Gold mining firm fined for digging up stream
A gold mining boss claimed a lack of understanding contributed to his firm illegally excavating a West Coast stream bed.
Environment Court Judge Craig Thompson did not accept this, fining Crescent Creations $17,000.
He said: ‘‘If the company did not understand the resource consent, then it is the defendant’s problem and nobody else’s.’’
The West Coast Regional Council discovered the excavation in the Waimea Stream, which is between Greymouth and Hokitika, in February 2016. The resource consent issued to the company allowed excavation only on the dry riverbed or the floodplain.
Company director Yang Wang was there when the digger operator dug up nearly 290 metres of the stream bed, forming a wall alongside.
A flood soon after filled it in again, but the excavation would have made the riverbed more porous and exacerbated the loss of water flow, the judge said.
Crescent Creations pleaded guilty to a charge of breaching its resource consent. The offence carries a maximum penalty of a $600,000 fine.
Council prosecutor Heather McKenzie said the company was issued a series of infringement notices and an abatement notice about other matters in the year before the excavation.
Meanwhile, Wang was continuing gold mining operations with another company, Gold River Mining, at Waimea Creek and Kumara.
Crescent Creations’ lawyer, Hans van der Wal, said Wang ‘‘genuinely did not know he wasn’t authorised under the consent to do these particular works’’.
There was no evidence Wang understood the consent or deliberately breached it, he said.
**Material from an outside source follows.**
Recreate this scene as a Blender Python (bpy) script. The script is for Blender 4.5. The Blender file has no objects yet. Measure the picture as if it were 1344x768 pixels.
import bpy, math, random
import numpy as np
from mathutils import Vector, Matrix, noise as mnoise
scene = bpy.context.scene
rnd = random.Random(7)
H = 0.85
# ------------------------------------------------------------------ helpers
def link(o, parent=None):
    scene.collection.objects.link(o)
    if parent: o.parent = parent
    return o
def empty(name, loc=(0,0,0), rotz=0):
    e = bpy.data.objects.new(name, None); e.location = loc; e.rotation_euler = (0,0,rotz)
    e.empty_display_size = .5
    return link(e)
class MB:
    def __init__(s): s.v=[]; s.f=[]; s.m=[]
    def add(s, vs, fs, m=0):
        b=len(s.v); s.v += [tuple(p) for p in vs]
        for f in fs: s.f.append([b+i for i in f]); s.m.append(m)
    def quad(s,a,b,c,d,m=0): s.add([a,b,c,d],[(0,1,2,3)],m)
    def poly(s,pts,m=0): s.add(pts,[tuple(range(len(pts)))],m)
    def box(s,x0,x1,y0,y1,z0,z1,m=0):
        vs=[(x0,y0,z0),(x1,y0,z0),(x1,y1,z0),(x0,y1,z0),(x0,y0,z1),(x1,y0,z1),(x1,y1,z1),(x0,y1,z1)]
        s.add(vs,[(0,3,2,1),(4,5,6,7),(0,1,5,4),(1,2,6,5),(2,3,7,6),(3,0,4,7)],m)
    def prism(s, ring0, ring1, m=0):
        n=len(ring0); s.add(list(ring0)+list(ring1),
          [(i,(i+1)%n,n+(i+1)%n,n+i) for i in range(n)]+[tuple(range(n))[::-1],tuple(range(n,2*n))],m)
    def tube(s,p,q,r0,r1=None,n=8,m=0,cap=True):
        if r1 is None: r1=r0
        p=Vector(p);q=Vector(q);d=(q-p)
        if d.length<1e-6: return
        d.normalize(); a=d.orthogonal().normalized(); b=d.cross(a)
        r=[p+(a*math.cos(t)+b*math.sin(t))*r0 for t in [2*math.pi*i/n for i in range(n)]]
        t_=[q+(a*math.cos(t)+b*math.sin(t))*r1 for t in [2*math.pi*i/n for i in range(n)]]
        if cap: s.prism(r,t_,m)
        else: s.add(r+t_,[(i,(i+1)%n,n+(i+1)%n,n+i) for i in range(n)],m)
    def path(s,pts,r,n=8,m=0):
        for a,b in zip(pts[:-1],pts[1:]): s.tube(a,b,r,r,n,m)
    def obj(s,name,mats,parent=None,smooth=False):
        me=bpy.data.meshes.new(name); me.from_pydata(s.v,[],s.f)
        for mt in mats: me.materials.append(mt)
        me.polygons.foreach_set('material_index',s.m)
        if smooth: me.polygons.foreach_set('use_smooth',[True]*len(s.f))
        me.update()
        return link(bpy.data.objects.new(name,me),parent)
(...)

Wang did not own the company when the consent was issued and there were difficulties about language, he said. Wang, who is Chinese, had an interpreter in court. ‘‘The consent leaves a lot of room for confusion,’’ Van der Wal said.
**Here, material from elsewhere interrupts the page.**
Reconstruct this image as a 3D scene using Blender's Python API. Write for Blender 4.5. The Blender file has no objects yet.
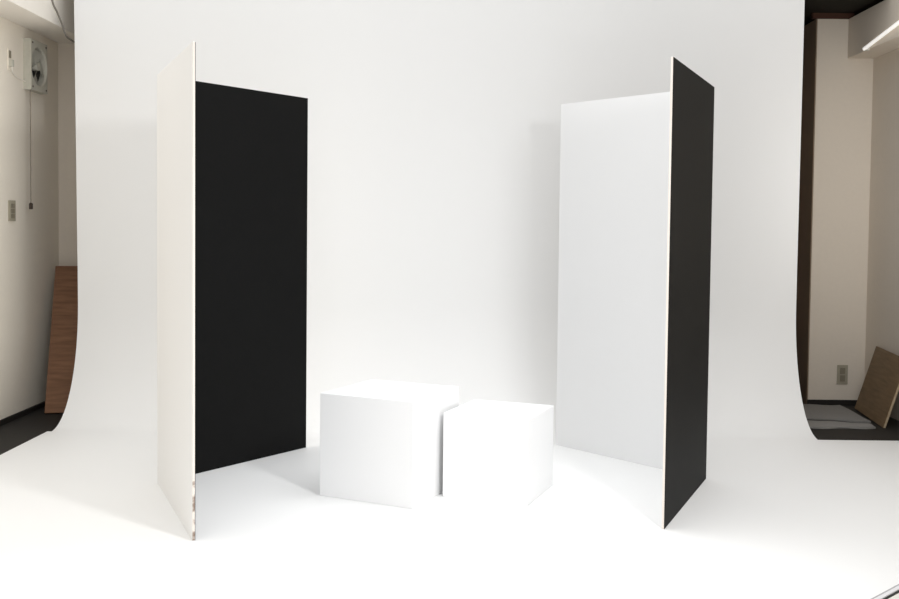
import bpy, bmesh, math, random
from mathutils import Vector, Matrix
random.seed(4)
scene = bpy.context.scene
COL = scene.collection

# ------------------------------------------------------------------ camera
F_PX, PITCH, ROLL, CAM_H = 998.0, 0.0407, 0.0111, 1.156
cam_data = bpy.data.cameras.new('camera')
cam_data.sensor_fit = 'HORIZONTAL'
cam_data.sensor_width = 36.0
cam_data.lens = F_PX / 899 * 36.0
cam_data.shift_x = -4.0 / 899
cam_data.shift_y = -31.8 / 899
cam_data.clip_start = 0.05
cam = bpy.data.objects.new('camera', cam_data)
COL.objects.link(cam)
M = Matrix.Rotation(math.pi / 2 - PITCH, 4, 'X') @ Matrix.Rotation(ROLL, 4, 'Z')
cam.matrix_world = Matrix.Translation((0, 0, CAM_H)) @ M
scene.camera = cam

# ------------------------------------------------------------------ world, lights, exposure
world = bpy.data.worlds.new('studio_ambient')
scene.world = world
world.use_nodes = True
bg = world.node_tree.nodes['Background']
bg.inputs[0].default_value = (0.985, 0.993, 1.0, 1)
bg.inputs[1].default_value = 0.96

def area(name, loc, target, power, size, color=(1, 1, 1), shape='DISK', spread=180, size_y=None):
    d = bpy.data.lights.new(name, 'AREA')
    d.energy = power; d.size = size; d.shape = shape; d.color = color
    d.spread = math.radians(spread)
    if size_y: d.size_y = size_y
    o = bpy.data.objects.new(name, d)
    COL.objects.link(o)
    o.location = loc
    o.rotation_euler = (Vector(target) - Vector(loc)).to_track_quat('-Z', 'Y').to_euler()
    return o
area('key_strobe', (1.2, 1.9, 1.95), (-1.1, 3.5, 0.3), 21, 0.32, (1.0, 1.0, 1.0), 'DISK', 130)
area('overhead_fill', (0.0, 4.3, 3.2), (0.0, 4.1, 0.0), 18.5, 4.4, (0.985, 1.0, 1.01), 'RECTANGLE', 100, 1.2)  # fill added above the view to lift the floor's brightness
area('left_wall_fill', (-2.22, 4.5, 1.6), (-2.62, 5.0, 1.75), 0.45, 0.9, (1.0, 0.99, 0.97), 'DISK', 85)  # unseen lamp, added only to brighten the left wall
area('right_wall_fill', (2.2, 4.4, 1.4), (2.78, 5.7, 1.45), 2.2, 0.8, (1.0, 0.99, 0.97), 'DISK', 90)  # invented fill out of view, brightens the right side of the room

scene.view_settings.view_transform = 'Standard'
scene.view_settings.look = 'None'
scene.view_settings.gamma = 1.0
scene.view_settings.exposure = 0.11
scene.view_settings.use_curve_mapping = False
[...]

‘‘There is no evidence that there was any real, significant adverse effect on either the base line flows, or the water quality downstream.‘‘
Judge Thompson said the work was deliberate, even if the damage was unintentional.
He noted defence submissions acknowledged company management ‘‘simply did not do enough to ensure compliance’’.
McKenzie said the company complied with the investigation and did immediate rehabilitation work.